All RDX’s come equipped with the corporate 10-speed automatic transmission, and the unit did a good job delivering crisp shifts. This transmission has been making the rounds in select Honda and Acura products since it first appeared in the 2018 Honda Odyssey, and it also brings the familiar buttons for gear selection, which are logically mounted and easy to use, with the exception of reverse.

While we are still getting used to the idea of having the same amount of gears as an eighteen wheeler in some of the cars we have driven, Its nice to see that the RDX’s gearbox can still deliver solid performance without some of the hunting seen in other gear packed transmission offerings.

With the sublime goodness of Acura’s SH-AWD and the buttery smooth transmission, it was a pity that the lone weak point turned out to be the brake pedal.

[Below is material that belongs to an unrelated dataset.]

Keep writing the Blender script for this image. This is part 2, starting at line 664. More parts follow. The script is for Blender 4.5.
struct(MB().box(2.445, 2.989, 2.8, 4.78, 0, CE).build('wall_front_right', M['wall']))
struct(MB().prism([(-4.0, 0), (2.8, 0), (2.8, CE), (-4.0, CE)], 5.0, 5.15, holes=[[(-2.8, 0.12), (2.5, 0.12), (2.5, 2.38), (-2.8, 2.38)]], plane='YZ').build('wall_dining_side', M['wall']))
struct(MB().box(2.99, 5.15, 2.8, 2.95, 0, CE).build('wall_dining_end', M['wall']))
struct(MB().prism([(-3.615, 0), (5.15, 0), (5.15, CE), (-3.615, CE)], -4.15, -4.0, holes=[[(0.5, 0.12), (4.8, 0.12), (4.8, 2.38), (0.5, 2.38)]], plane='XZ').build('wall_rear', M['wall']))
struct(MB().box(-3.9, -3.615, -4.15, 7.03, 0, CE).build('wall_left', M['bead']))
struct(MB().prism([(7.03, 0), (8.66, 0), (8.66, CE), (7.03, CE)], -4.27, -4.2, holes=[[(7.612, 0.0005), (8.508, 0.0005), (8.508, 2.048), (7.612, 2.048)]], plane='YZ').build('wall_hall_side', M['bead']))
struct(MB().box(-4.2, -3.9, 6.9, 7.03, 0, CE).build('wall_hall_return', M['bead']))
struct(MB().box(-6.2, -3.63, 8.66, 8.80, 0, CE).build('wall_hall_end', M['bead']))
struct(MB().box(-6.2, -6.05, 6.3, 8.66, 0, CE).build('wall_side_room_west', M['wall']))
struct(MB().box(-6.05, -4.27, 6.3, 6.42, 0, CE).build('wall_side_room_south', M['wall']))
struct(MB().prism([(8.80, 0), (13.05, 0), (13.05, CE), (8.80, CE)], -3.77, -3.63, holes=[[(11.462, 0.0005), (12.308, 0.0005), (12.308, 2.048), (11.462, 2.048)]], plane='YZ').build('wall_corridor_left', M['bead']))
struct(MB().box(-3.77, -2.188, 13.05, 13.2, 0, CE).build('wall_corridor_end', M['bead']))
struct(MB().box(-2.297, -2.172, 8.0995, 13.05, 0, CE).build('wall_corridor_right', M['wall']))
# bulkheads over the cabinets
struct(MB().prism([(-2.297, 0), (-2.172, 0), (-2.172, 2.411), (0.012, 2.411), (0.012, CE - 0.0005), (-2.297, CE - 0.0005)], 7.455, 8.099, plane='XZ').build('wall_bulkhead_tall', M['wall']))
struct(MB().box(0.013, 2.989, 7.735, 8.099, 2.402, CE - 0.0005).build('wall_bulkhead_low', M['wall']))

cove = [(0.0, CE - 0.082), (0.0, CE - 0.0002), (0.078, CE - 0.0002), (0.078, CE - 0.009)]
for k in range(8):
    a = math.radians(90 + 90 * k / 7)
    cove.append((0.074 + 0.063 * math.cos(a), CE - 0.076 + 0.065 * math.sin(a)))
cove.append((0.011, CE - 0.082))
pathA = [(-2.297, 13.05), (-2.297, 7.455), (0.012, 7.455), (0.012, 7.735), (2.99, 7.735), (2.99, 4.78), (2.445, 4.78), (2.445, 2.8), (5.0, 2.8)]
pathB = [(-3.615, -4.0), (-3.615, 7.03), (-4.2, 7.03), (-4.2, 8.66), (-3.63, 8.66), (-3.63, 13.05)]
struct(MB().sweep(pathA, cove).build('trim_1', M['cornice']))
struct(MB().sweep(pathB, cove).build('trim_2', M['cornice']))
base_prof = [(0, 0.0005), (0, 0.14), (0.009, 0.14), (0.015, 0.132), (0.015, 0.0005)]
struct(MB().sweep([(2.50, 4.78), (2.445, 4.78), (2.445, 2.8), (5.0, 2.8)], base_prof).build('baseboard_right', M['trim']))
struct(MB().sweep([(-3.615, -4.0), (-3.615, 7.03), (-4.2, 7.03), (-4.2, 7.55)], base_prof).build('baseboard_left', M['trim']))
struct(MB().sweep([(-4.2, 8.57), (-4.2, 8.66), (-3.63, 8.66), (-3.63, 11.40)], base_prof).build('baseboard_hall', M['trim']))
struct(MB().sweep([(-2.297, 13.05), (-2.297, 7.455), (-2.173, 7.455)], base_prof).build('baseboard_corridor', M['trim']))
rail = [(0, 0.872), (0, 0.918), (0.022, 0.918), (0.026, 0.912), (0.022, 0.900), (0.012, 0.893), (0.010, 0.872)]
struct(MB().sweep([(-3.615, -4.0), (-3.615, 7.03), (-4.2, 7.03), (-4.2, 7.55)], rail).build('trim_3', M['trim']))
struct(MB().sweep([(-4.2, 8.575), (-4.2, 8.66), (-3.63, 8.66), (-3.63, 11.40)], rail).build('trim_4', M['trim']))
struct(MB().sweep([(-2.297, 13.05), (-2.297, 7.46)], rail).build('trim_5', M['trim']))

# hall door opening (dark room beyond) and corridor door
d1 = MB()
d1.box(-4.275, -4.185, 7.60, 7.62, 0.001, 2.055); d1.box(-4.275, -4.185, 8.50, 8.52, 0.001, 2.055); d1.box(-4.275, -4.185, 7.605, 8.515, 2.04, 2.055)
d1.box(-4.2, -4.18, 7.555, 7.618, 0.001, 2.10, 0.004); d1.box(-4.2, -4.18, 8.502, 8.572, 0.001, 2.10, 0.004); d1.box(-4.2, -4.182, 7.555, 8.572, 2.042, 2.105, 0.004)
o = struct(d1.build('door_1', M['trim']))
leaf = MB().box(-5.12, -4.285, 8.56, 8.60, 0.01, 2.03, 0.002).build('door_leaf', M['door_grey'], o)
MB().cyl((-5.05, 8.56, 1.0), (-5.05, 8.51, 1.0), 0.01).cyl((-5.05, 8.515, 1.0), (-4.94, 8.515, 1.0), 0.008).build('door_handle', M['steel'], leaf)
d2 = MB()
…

While the RDX did deliver smooth and steady stops, the brake pedal action itself did not inspire much confidence, with the pedal in our tester requiring an unnerving amount of travel before the brakes sprung into action.

This is in stark contrast to the BMW X3 which has a much more confident brake pedal that has less travel to overcome before the festivities come to a stable halt.


Pricing for the 2019 Acura RDX starts at $37,300 for the Base model, with A-Spec variants like our tester boasting a slightly higher $43,500 base MSRP. This package focused pricing ladder allows the RDX to maintain a considerable cost advantage over rivals with many of them often surpassing even a range topping RDX with both the Technology and Advance Packages equipped.

With Acura’s strong emphasis on being a brand that brings affordable indulgence to its customer base, its comforting to know that the brand has not lost sight of its most important virtue, value.